Problem details.
Copy each line exactly. Leave nothing out.
::: Dataset content :::
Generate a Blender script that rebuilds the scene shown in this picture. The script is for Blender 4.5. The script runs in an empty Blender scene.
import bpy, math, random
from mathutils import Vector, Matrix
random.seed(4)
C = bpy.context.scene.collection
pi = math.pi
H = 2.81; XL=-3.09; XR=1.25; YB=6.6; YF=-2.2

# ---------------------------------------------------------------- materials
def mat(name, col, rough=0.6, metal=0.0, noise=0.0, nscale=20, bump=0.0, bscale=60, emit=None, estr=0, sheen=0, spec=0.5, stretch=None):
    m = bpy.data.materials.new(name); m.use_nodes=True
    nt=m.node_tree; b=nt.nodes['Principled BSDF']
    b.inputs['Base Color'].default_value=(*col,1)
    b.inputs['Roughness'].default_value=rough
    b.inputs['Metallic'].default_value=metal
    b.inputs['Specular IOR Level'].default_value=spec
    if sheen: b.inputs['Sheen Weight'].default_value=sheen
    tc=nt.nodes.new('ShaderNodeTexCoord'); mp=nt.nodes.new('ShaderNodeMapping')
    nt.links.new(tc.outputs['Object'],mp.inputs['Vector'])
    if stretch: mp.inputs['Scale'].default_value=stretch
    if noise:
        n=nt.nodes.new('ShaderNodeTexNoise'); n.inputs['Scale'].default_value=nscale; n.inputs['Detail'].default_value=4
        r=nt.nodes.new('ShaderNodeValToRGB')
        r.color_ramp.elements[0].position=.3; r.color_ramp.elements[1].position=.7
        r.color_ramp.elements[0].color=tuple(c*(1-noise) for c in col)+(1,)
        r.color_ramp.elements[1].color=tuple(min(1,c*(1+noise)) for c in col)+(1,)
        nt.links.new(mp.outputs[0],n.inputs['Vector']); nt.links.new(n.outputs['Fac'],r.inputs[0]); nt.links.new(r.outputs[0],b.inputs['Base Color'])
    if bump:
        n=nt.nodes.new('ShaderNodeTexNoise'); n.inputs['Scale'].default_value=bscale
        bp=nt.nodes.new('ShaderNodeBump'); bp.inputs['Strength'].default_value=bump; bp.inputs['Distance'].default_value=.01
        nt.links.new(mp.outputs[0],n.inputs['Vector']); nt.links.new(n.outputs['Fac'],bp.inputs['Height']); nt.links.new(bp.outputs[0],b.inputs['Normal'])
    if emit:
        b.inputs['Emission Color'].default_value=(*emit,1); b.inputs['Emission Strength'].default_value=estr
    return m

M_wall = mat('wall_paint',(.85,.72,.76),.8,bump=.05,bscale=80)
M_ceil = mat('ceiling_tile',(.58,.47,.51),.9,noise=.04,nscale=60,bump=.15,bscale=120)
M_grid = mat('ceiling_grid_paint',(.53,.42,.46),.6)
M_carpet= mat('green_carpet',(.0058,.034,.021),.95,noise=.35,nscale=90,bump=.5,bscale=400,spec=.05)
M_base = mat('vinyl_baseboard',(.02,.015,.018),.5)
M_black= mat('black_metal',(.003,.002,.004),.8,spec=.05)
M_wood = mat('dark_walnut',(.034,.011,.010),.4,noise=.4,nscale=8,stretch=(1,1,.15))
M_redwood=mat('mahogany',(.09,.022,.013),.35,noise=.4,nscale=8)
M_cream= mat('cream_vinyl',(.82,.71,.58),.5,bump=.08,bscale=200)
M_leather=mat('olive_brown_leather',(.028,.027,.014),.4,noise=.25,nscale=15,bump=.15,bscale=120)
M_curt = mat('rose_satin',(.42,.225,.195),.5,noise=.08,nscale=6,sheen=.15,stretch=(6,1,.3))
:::
Response below.
Generate a Blender script that rebuilds the scene shown in this picture. The script is for Blender 4.5. The script runs in an empty Blender scene.
import bpy, math, random
from mathutils import Vector, Matrix
random.seed(4)
C = bpy.context.scene.collection
pi = math.pi
H = 2.81; XL=-3.09; XR=1.25; YB=6.6; YF=-2.2

# ---------------------------------------------------------------- materials
def mat(name, col, rough=0.6, metal=0.0, noise=0.0, nscale=20, bump=0.0, bscale=60, emit=None, estr=0, sheen=0, spec=0.5, stretch=None):
    m = bpy.data.materials.new(name); m.use_nodes=True
    nt=m.node_tree; b=nt.nodes['Principled BSDF']
    b.inputs['Base Color'].default_value=(*col,1)
    b.inputs['Roughness'].default_value=rough
    b.inputs['Metallic'].default_value=metal
    b.inputs['Specular IOR Level'].default_value=spec
    if sheen: b.inputs['Sheen Weight'].default_value=sheen
    tc=nt.nodes.new('ShaderNodeTexCoord'); mp=nt.nodes.new('ShaderNodeMapping')
    nt.links.new(tc.outputs['Object'],mp.inputs['Vector'])
    if stretch: mp.inputs['Scale'].default_value=stretch
    if noise:
        n=nt.nodes.new('ShaderNodeTexNoise'); n.inputs['Scale'].default_value=nscale; n.inputs['Detail'].default_value=4
        r=nt.nodes.new('ShaderNodeValToRGB')
        r.color_ramp.elements[0].position=.3; r.color_ramp.elements[1].position=.7
        r.color_ramp.elements[0].color=tuple(c*(1-noise) for c in col)+(1,)
        r.color_ramp.elements[1].color=tuple(min(1,c*(1+noise)) for c in col)+(1,)
        nt.links.new(mp.outputs[0],n.inputs['Vector']); nt.links.new(n.outputs['Fac'],r.inputs[0]); nt.links.new(r.outputs[0],b.inputs['Base Color'])
    if bump:
        n=nt.nodes.new('ShaderNodeTexNoise'); n.inputs['Scale'].default_value=bscale
        bp=nt.nodes.new('ShaderNodeBump'); bp.inputs['Strength'].default_value=bump; bp.inputs['Distance'].default_value=.01
        nt.links.new(mp.outputs[0],n.inputs['Vector']); nt.links.new(n.outputs['Fac'],bp.inputs['Height']); nt.links.new(bp.outputs[0],b.inputs['Normal'])
    if emit:
        b.inputs['Emission Color'].default_value=(*emit,1); b.inputs['Emission Strength'].default_value=estr
    return m

M_wall = mat('wall_paint',(.85,.72,.76),.8,bump=.05,bscale=80)
M_ceil = mat('ceiling_tile',(.58,.47,.51),.9,noise=.04,nscale=60,bump=.15,bscale=120)
M_grid = mat('ceiling_grid_paint',(.53,.42,.46),.6)
M_carpet= mat('green_carpet',(.0058,.034,.021),.95,noise=.35,nscale=90,bump=.5,bscale=400,spec=.05)
M_base = mat('vinyl_baseboard',(.02,.015,.018),.5)
M_black= mat('black_metal',(.003,.002,.004),.8,spec=.05)
M_wood = mat('dark_walnut',(.034,.011,.010),.4,noise=.4,nscale=8,stretch=(1,1,.15))
M_redwood=mat('mahogany',(.09,.022,.013),.35,noise=.4,nscale=8)
M_cream= mat('cream_vinyl',(.82,.71,.58),.5,bump=.08,bscale=200)
M_leather=mat('olive_brown_leather',(.028,.027,.014),.4,noise=.25,nscale=15,bump=.15,bscale=120)
M_curt = mat('rose_satin',(.42,.225,.195),.5,noise=.08,nscale=6,sheen=.15,stretch=(6,1,.3))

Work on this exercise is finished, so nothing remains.